Why did Toyota go to the trouble of doing all of this? Basically, it was all in the name of marketing. Scion A/V took the notion of sponsorship and pushed it well beyond its traditional boundaries. Toyota wasn’t just slapping the Scion brand on a music festival. It was actively funding projects made by artists who perhaps wouldn’t have otherwise got much support from the music industry and letting them keep all the profits from those projects! In a rather brilliant move, Toyota had worked out that by giving artists something that the traditional music and lm industries weren’t giving them (fully-funded production and distribution, total creative ownership and 100% of the profits from their work) they were able to get an incredible amount of rapport out of them. Basically, be nice to artists in an industry where usually big companies aren’t nice to them, and you will be rewarded with brand loyalty.

Considering the Scion A/V experiment went so well, it’s odd that Toyota didn’t bother carrying it over when the Scion brand was ended in 2016. You’d think that Toyota would have realised that there wouldn’t really be any problems with just rebranding the program.

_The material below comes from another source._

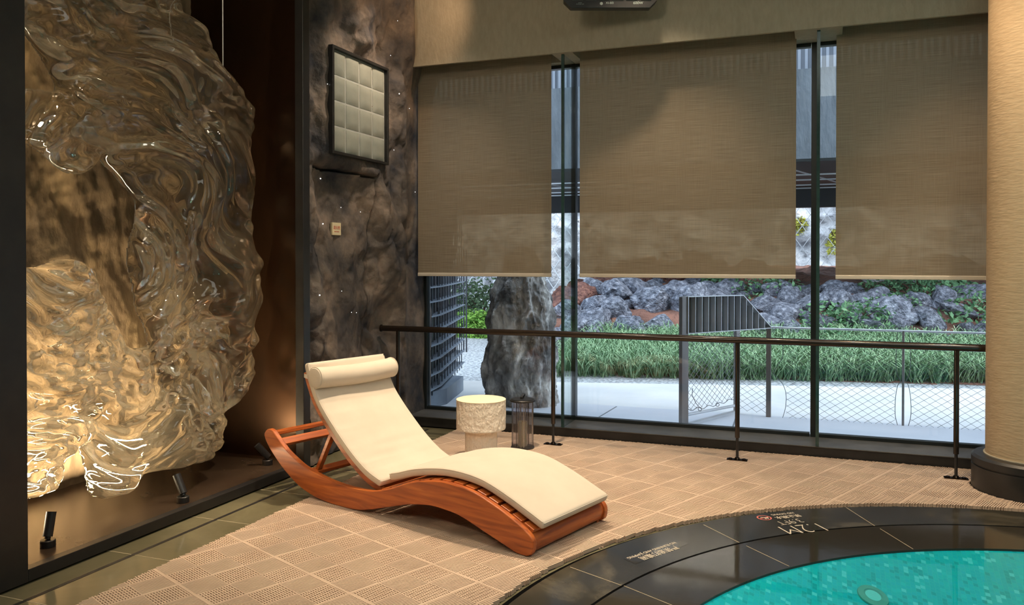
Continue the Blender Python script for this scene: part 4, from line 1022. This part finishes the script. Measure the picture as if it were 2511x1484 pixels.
# standing stone
def stone_m():
    Lp=[(1212,988),(1205,965),(1196,925),(1194,888),(1207,845),(1212,800),(1211,760),(1218,712),(1232,688),(1243,664),(1256,630),(1275,605)]
    Rp=[(1354,988),(1354,930),(1352,870),(1349,820),(1346,780),(1341,740),(1333,706),(1325,680),(1315,650),(1300,620),(1285,600)]
    Y=8.06; L=sorted([(onp(*p,1,Y).z,onp(*p,1,Y).x) for p in Lp]); R_=sorted([(onp(*p,1,Y).z,onp(*p,1,Y).x) for p in Rp])
    z1=min(L[-1][0],R_[-1][0]); n=130; nz=190; V=[]
    def ip(T,z):
        if z<=T[0][0]: return T[0][1]
        for (a,p),(b_,q) in zip(T,T[1:]):
            if a<=z<=b_: return p+(q-p)*(z-a)/(b_-a)
        return T[-1][1]
    cx=ip(L,.5)*.5+ip(R_,.5)*.5
    for i in range(nz):
        z=-.02+(z1+.02)*i/(nz-1); l,rr=ip(L,max(z,L[0][0])),ip(R_,max(z,R_[0][0])); m=(l+rr)/2; w=(rr-l)/2; 
        if i==nz-1: w*=.5
        for k in range(n):
            g=2*PI*k/n; cs,sn=math.cos(g),math.sin(g); dx=math.copysign(abs(cs)**.8,cs)*w; dy=math.copysign(abs(sn)**.8,sn)*min(.30,w*.85)
            p=Vector((cs*1.3,sn*1.3,z*2.2)); d=.042*ridge(p.x*1.7,p.y*1.7,p.z*.9,5,.55)+.03*fbm(p.x*3,p.y*3,p.z*2.2,5)-.02
            V.append((m-cx+dx+d*cs,dy+d*sn,z))
    F=[(i*n+k,i*n+(k+1)%n,(i+1)*n+(k+1)%n,(i+1)*n+k) for i in range(nz-1) for k in range(n)]+[tuple((nz-1)*n+k for k in range(n))]
    me=bpy.data.meshes.new('standing_stone'); me.from_pydata(V,[],F); me.materials.append(M['standstone']); me.polygons.foreach_set('use_smooth',[True]*len(me.polygons))
    o=bpy.data.objects.new('standing_stone',me); COL.objects.link(o); o.location=(cx,Y+.02,0)
    tag(o,'tall rugged grey standing stone on the paving outside the left window','rock')
stone_m()
# lattice screen of black fins and shelves
def lattice():
    t=empty('lattice_screen',(-3.78,7.68,0)); P=[Vector((-3.70,7.22)),Vector((-3.777,7.68)),Vector((-4.36,9.56))]; O=Vector((-3.78,7.68))
    hs=[.20+.1475*k for k in range(16)]
    for h in hs:
        b=MB()
        for p,q in zip(P,P[1:]):
            d=(q-p).normalized(); s=Vector((d.y,-d.x)); a=[p-O,q-O,q-O-s*.30,p-O-s*.30]; e=[v+s*.055 if i<2 else v for i,v in enumerate(a)]
            b.prism([(v.x,v.y) for v in e],h-.006,h+.006,lambda u,v,w:(u,v,w))
        b.build('shelf',M['shelf'],t)
    b=MB(); l=0
    r=random.Random(4)
    for p,q in zip(P,P[1:]):
        d=(q-p).normalized(); s=Vector((d.y,-d.x)); L=(q-p).length; x=.02
        while x<L:
            for k in range(len(hs)-1):
                if r.random()<.93:
                    c=p-O+d*(x+r.uniform(-.01,.01)); z0=hs[k]-.07; z1=hs[k+1]-.012
                    b.bar((c.x+s.x*.025,c.y+s.y*.025,z0),(c.x+s.x*.025,c.y+s.y*.025,z1),.012,.010,(s.x,s.y,0),0)
                    c2=p-O+d*(x+.05); 
                    b.bar((c2.x-s.x*.06,c2.y-s.y*.06,hs[k]+.006),(c2.x-s.x*.06,c2.y-s.y*.06,z1),.120,.012,(s.x,s.y,0),1 if r.random()<.6 else 0)
            x+=.205
    b.build('upright_fins',[M['darksteel'],M['darkfin']],t)
    b=MB(); q=[P[0]-O,P[1]-O,P[2]-O,P[2]-O+Vector((-.3,0)),P[0]-O+Vector((-.3,0))]; q=[Vector((v.x-.16,v.y)) for v in q[:3]]+q[3:]; b.prism([(v.x,v.y) for v in q],.20,2.42,lambda u,v,w:(u,v,w)); b.build('backing_panel',M['darkfin'],t)
    b=MB(); b.prism([(.03,-.42),(.10,.05),(-.12,.95),(-.5,.95),(-.5,-.42)],0,.165,lambda u,v,w:(u,v,w)); b.build('plinth',M['shelf'],t)
    tag(t,'blue-black lattice screen of shelves and fins outside the left end of the window','screen')
lattice()
b=MB(); x0=gpos(1137,12.5)
for k in range(2): b.bar((x0+k*.05,12.5,-.03),(x0+k*.05,12.5,1.7),.02,.02)
for k in range(9): b.bar((x0-.25,12.5,.75+.1*k),(x0+.06,12.5,.75+.1*k),.012,.012)
tag(b.build('wire_gate',M['darkfin']),'thin black barred gate post just beyond the lattice screen','gate')
# stainless guard with louvred panel, netted gate and fence
def guard():
    G0=Vector((-1.175,7.42,0)); G1=Vector((-.825,8.29,0)); G2=Vector((-.489,8.20,0))
    t=empty('louvred_guard',(G0.x,G0.y,0)); O=G0
    def post(p,w,d,h,name='post',tp=t,org=O,dirv=None):
        b=MB(); dv=dirv or Vector((1,0,0)); sv=Vector((-dv.y,dv.x,0)); q=p-org
        b.bar((q.x,q.y,0),(q.x,q.y,h),w,d,(dv.x,dv.y,0)); return b.build(name,M['steel'],tp,bevel=.002)
    dg=(G2-G0).normalized(); 
    # w is across up-vector: keep faces toward the room
    post(G0,.045,.075,1.177,dirv=dg); post(Vector((-.795,8.30,0)),.04,.05,.85,dirv=dg); post(G2,.045,.045,.862,dirv=Vector((1,0,0)))
    L=(G2-G0).length; tc=.66
    def top(u): return 1.177 if u<tc else 1.177-(u-tc)/(1-tc)*(1.177-.865)
    lo=.845
    b=MB(); 
    def P3(u,z,off=0): v=(G0-O)+dg*(L*u)+Vector((-dg.y,dg.x,0))*off; return (v.x,v.y,z)
    b.bar(P3(.02,1.177),P3(tc,1.177),.07,.006); b.bar(P3(tc,1.177),P3(1,.866),.07,.006); b.bar(P3(.02,lo),P3(1,lo+.012),.07,.006); b.bar(P3(.025,lo),P3(.025,1.177),.07,.006,(dg.x,dg.y,0))
    b.build('louvre_frame',M['steelbright'],t)
    n=13
    for i in range(1,n):
        u=.03+.96*i/n; zt=top(u)-.003
        if zt-lo<.04: continue
        b=MB(); a=Vector((-dg.y,dg.x,0)); 
        p=Vector(P3(u,0,-.033)); q=Vector(P3(u,0,.035)); 
        b.add([(p.x,p.y,lo),(q.x,q.y,lo),(q.x,q.y,zt),(p.x,p.y,zt)]+[(p.x+dg.x*.004,p.y+dg.y*.004,lo),(q.x+dg.x*.004,q.y+dg.y*.004,lo),(q.x+dg.x*.004,q.y+dg.y*.004,zt),(p.x+dg.x*.004,p.y+dg.y*.004,zt)],[(0,1,2,3),(7,6,5,4),(0,4,5,1),(1,5,6,2),(2,6,7,3),(3,7,4,0)],0)
        b.build('louvre_blade',M['steelbright'],t)
    b=MB(); b.prism([(.02,lo),(1,lo),(1,.862),(tc,1.172),(.02,1.172)],.03,.034,lambda u,v,w:P3(u,v,w)); b.build('back_plate',M['steel'],t)
    b=MB(); g1=Vector((-.80,8.29,0)); a=G0-O; c=g1-O; b.tube([(a.x,a.y,.105),(c.x,c.y,.075)],.014,n=10); b.bar((a.x,a.y,.012),(c.x,c.y,.012),.05,.024); b.build('bottom_bar',M['steelbright'],t)
    # net
    def net(a,c,z0,z1,step=.094,sl=.66,parent=t,org=O,th=.0024):
        b=MB(); L_=(c-a).length; d=(c-a).normalized(); H=z1-z0; run=H/sl
        def seg(s0,q0,s1,q1):
            p=a+d*s0-org;q=a+d*s1-org; b.bar((p.x,p.y,q0),(q.x,q.y,q1),th,th,(0,0,1))
        s=-run
        while s<L_:
            for sg in (1,-1):
                s0,s1=s,s+run
                a0,a1=max(0,s0),min(L_,s1)
                if a1>a0:
                    f0,f1=(a0-s0)/run,(a1-s0)/run
                    if sg>0: seg(a0,z0+H*f0,a1,z0+H*f1)
                    else: seg(a0,z1-H*f0,a1,z1-H*f1)
            s+=step
        return b.build('wire_net',M['cable'],parent)
    net(G0+dg*.03,Vector((-.80,8.29,0)),.14,.84)
    b=MB()
    a=G0-O; c=Vector((-.80,8.29,0))-O; N=24; pts=[a+(c-a)*(k/N)+Vector((0,0,.15+.012*math.sin(k*1.3)-.02*math.sin(k/N*PI))) for k in range(N+1)]; b.tube(pts,.003,n=6)
    for k in (7,15):
        q=pts[k]; b.tube([q+Vector((.016*math.cos(g),.0,.016*math.sin(g)-.012)) for g in linsp(0,2*PI,14)],.003,n=6,caps=False)
    q=pts[7]; b.tube([q,q+Vector((-.03,-.05,.05)),q+Vector((-.06,-.08,.13)),q+Vector((-.055,-.07,.19))],.003,n=6); b.build('tension_cable',M['cable'],t,smooth=True)
    net(Vector((-.78,8.28,0)),G2,.03,.84)
    tag(t,'stainless steel guard with louvred top panel and wire netting on the paving','guard rail')
    f=empty('net_fence',(G2.x,G2.y,0)); X1=3.4
    b=MB(); b.tube([(0,0,.862),(X1,0,.862)],.010,n=10); b.build('top_wire_rail',M['steelbright'],f,smooth=True)
    for x in (.682-G2.x,2.6-G2.x):
        b=MB(); b.tube([(x,0,0),(x,0,.86)],.011,n=10); b.build('post',M['steel'],f,smooth=True)
        for sg in (-1,1):
            prof=[(.045,0),(.065,.10),(.062,.25),(.045,.36),(.022,.395),(.022,.41),(.05,.47),(.06,.60),(.05,.85)]
            c=MB(); c.tube([(x+sg*a_,0,z) for a_,z in catmull(prof,5)],.003,n=6); c.build('curved_cable',M['cable'],f,smooth=True)
    prof=[(.13,0),(.155,.10),(.16,.22),(.13,.32),(.06,.40),(.045,.43),(.08,.50),(.13,.60),(.12,.85)]
    c=MB(); c.tube([(a_,0,z) for a_,z in catmull(prof,5)],.003,n=6); c.build('curved_cable',M['cable'],f,smooth=True)
    net(G2+Vector((.16,0,0)),Vector((.62,8.2,0)),.0,.85,parent=f,org=G2); net(Vector((.745,8.2,0)),Vector((2.54,8.2,0)),.0,.85,parent=f,org=G2)
    tag(f,'low wire net fence with thin steel top rail along the paving edge','fence')
guard()
c=gpos(1742,11.3); t=empty('utility_cover',(c,11.3,bankz(c,11.3)))
b=MB(); b.lathe([(.11,0),(.125,.02),(.13,.235),(.122,.25),(.02,.252)],n=32); b.build('cover_body',M['cover'],t,smooth=True); b=MB(); b.lathe([(.12,.2525),(.12,.258),(.02,.262)],n=32); b.build('cover_lid',M['cover'],t,smooth=True)
tag(t,'round blue-green plastic utility cover standing in the long grass','utility cover')
# ================================================================== LIGHT
wd=bpy.data.worlds.new('sky'); sc.world=wd; wd.use_nodes=True; nt=wd.node_tree; bg=nt.nodes['Background']
bg.inputs['Color'].default_value=(.70,.84,1,1); bg.inputs['Strength'].default_value=3.4
def spotl(loc,aim,e,col,size,blend=.5,rad=.04,name='ceiling_spot'):
    L=bpy.data.lights.new(name,'SPOT'); L.energy=e; L.color=col; L.spot_size=math.radians(size); L.spot_blend=blend; L.shadow_soft_size=rad
    o=bpy.data.objects.new(name,L); COL.objects.link(o); o.location=loc; o.rotation_euler=(Vector(loc)-Vector(aim)).to_track_quat('Z','Y').to_euler(); return o
WARM=(1,.72,.46); WARM2=(1,.79,.56)
spotl((-2.10,5.02,4.15),(-2.10,4.75,0),640,WARM2,62,.7,.05)         # over the lounger
spotl((-2.9,3.3,4.15),(-2.9,3.5,0),130,WARM2,70,.8,.05)
spotl((-.5,5.0,4.15),(-.4,4.9,0),170,WARM2,85,.8,.05)
spotl((1.2,5.2,4.15),(1.0,5.2,0),180,WARM2,85,.8,.05)
spotl((-2.5,5.9,4.15),(-3.6,5.8,1.3),160,(1,.82,.64),80,.8,.05)
spotl((-1.2,5.85,4.15),(-1.2,6.2,0),160,WARM2,80,.8,.05)
spotl((.35,5.5,4.1),(1.2,6.1,1.2),150,WARM,70,.8,.05)               # washes the column
spotl((-2.5,6.05,3.9),(-3.6,6.25,3.6),36,(1,.62,.36),90,.6,.05)      # warm graze at the rock head
# added fill light, no seen source, brightens the pool from above
L=bpy.data.lights.new('pool_fill_light','AREA'); L.shape='RECTANGLE'; L.size=3.2; L.size_y=3.2; L.energy=95; L.color=(.95,1,.93); o=bpy.data.objects.new('pool_fill_light',L); COL.objects.link(o); o.location=(1.5,1.6,4.15)
L=bpy.data.lights.new('underwater_lamp','POINT'); L.energy=14; L.color=(.7,1,.92); L.shadow_soft_size=.08; o=bpy.data.objects.new('underwater_lamp',L); COL.objects.link(o); o.location=(1.9,1.6,-.25)
L=bpy.data.lights.new('hall_fill_light','AREA'); L.shape='RECTANGLE'; L.size=1.5; L.size_y=1.0; L.energy=78; L.color=(1,.86,.66); o=bpy.data.objects.new('hall_fill_light',L); COL.objects.link(o); o.location=(-2.1,-.6,3.9); o.rotation_euler=(Vector((-2.1,-.6,3.9))-Vector((-.6,6.8,1.8))).to_track_quat('Z','Y').to_euler()  # added fill from behind the camera, lifts the blinds
L=bpy.data.lights.new('soft_daylight','SUN'); L.energy=2.6; L.angle=math.radians(35); L.color=(1,.97,.92); o=bpy.data.objects.new('soft_daylight',L); COL.objects.link(o); o.rotation_euler=Vector((.70,-.30,.62)).to_track_quat('Z','Y').to_euler()
# added warm fill, unseen, lights the rock behind the sculpture
for x,y,e,sx in ((-4.28,3.40,80,1.45),):
    L=bpy.data.lights.new('niche_fill_strip','AREA'); L.shape='RECTANGLE'; L.size=sx; L.size_y=.05; L.energy=e; L.color=(1,.78,.48)
    o=bpy.data.objects.new('niche_fill_strip',L); COL.objects.link(o); o.location=(x,y,.09); o.rotation_euler=(PI,0,PI/2)
for y in (3.1,3.8,4.5): spotl((-3.68,y,4.1),(-3.80,y,1.0),75,(1,.76,.52),34,.5,.07,'sculpture_fill_spot')  # added overhead fills, unseen, narrow cones for highlights on the sculpture
sc.view_settings.view_transform='Standard'; sc.view_settings.look='None'; sc.view_settings.exposure=0; sc.view_settings.gamma=1; sc.view_settings.use_curve_mapping=False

The thing is, the Scion brand was created purely to sell cars to millennials. Toyota, at least in America, isn’t a brand that resonated well with a millennial audience at the time. Toyotas tended to be bought by Gen Xers and Baby Boomers and, as a result, took that image along with them. With Toyota having an image squarely placed somewhere that appealed to older customers, carrying such a millennial-focused sponsorship program like Scion A/V over into the post-Scion era likely didn’t make any sense to Toyota’s marketing heads at the time.

Of course, to many people outside of America, this is a bit bewildering. A lot of young people in the UK, Europe and Asia buy Toyotas. The Toyota brand doesn’t have this same kind of Gen X/Baby Boomer branding stigma that it seems to have in North America. In Japan, Toyota’s brand was considered for a long time to be so strong and all-encompassing on its own merit that cars that were sold as Lexuses elsewhere were sold as Toyotas there! People can be fickle, though. Branding really does matter and if Toyota’s North American bosses thought that there was no way that any parts of the Scion experiment’s marketing strategies could be repurposed for Toyota, it makes next to zero
sense that Toyota should even attempt to continue something like Scion A/V.

In many ways, that’s a real shame. Scion A/V may have mainly been created to sell cars, but it did give the artists and filmmakers who collaborated with the brand the kind of incredible creative freedom and support that the rest of the entertainment industry wasn’t really providing at the time. This kind of creative freedom, fuelled by a non-profit business model that was able to work because of Toyota’s massive reserves of cash, could have created a whole new space for creatives to build a following and a career free from the usual stuffiness of creative industries. I know that wasn’t Toyota’s ultimate aim for the project, but it’s a very interesting side-effect of the Scion A/V experiment that really could have been expanded upon further.

Scion A/V is, ultimately, not much more than a footnote in Toyota’s history. It was a marketing experiment within a marketing experiment, designed to help a brand that was already squarely aimed at millennials sell even more cars to millenials. But, entirely by accident, it ended up creating one of the most interesting crossovers between the entertainment industry and the car industry we’ve ever seen. It created a weird entity that had the potential to move beyond helping Toyota sell cars. For that reason alone, Scion A/V deserves to be remembered.